Wonder itself is not goodness—de la Mare is not an aesthete— but it is the only, or the most favorable, soil in which goodness can grow. Those who lose the capacity for wonder may become clever but not intelligent, they may lead moral lives themselves, but they will become insensitive and moralistic towards others. A sense of wonder is not something we have to learn, for we are born with it; unfortunately, we are also born with an aggressive lust for power which finds its satisfaction in the enslavement and destruction of others. We are, or in the course of our history we have become, predatory animals like the mousing cat and the spotted flycatcher. This lust for power, which, if we surrender completely to it, can turn us into monsters like Seaton’s Aunt, is immanent in every child.

Lovely as Eros, and half-naked too,
He heaped dried beach-drift, kindled it, and, lo!

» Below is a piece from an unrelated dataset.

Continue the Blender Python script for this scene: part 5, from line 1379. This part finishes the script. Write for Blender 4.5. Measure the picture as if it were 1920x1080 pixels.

A furious furnace roared, the sea-winds blew .. .
Vengeance divine!
And death to every foe!
Young god! and not ev’n
Nature eyed askance
The fire-doomed
Empire of a myriad ants.

It is only with the help of wonder, then, that we can develop a virtue which we are certainly not born with, compassion, not to be confused with its conceit-created counterfeit, pity. Only from wonder, too, can we learn a style of behavior and speech which is no less precious in art than in life; for want of a better word we call it good-manners or breeding, though it has little to do with ancestry, school or income. To be well-bred means to have respect for the solitude of others, whether they be mere acquaintances or, and this is much more difficult, persons we love; to be ill-bred is to importune attention and intimacy, to come too close, to ask indiscreet questions and make indiscreet revelations, to lecture, to bore.